Each line from the beginning of the data below through the line containing "R = math.radians" should be repeated exactly, please.
═════ Data block ═════
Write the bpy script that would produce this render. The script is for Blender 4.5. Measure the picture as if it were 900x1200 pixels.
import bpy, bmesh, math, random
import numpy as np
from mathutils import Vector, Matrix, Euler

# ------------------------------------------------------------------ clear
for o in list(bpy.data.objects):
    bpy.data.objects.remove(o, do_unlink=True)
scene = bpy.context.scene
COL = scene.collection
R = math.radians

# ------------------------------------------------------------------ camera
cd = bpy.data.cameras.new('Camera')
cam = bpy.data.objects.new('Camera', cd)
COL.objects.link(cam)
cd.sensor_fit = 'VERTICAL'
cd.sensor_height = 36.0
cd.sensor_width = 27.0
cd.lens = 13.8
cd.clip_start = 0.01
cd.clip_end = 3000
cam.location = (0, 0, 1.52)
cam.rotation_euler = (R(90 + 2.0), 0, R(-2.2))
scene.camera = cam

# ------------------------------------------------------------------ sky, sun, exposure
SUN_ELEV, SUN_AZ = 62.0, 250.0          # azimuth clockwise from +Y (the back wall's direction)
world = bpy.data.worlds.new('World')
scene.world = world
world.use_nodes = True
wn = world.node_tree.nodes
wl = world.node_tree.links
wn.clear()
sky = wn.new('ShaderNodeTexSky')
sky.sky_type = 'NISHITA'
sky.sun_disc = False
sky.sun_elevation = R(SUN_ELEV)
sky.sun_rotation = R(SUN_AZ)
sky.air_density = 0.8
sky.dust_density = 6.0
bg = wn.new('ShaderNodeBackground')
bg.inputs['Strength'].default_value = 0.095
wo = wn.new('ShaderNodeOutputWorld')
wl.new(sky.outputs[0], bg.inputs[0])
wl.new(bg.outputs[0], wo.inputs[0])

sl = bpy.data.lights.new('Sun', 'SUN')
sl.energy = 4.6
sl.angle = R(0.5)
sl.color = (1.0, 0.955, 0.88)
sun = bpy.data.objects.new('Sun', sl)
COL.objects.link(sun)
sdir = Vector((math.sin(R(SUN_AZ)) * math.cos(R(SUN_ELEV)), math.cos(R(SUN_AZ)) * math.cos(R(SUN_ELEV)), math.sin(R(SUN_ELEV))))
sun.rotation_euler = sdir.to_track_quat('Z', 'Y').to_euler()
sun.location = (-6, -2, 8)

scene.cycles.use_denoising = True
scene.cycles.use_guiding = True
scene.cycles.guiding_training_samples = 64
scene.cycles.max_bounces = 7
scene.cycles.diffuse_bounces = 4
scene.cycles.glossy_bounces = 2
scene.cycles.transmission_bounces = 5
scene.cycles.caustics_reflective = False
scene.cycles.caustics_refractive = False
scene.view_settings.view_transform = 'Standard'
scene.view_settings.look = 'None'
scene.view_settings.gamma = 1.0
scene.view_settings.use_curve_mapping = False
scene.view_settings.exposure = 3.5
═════
Worked answer:
Write the bpy script that would produce this render. The script is for Blender 4.5. Measure the picture as if it were 900x1200 pixels.
import bpy, bmesh, math, random
import numpy as np
from mathutils import Vector, Matrix, Euler

# ------------------------------------------------------------------ clear
for o in list(bpy.data.objects):
    bpy.data.objects.remove(o, do_unlink=True)
scene = bpy.context.scene
COL = scene.collection
R = math.radians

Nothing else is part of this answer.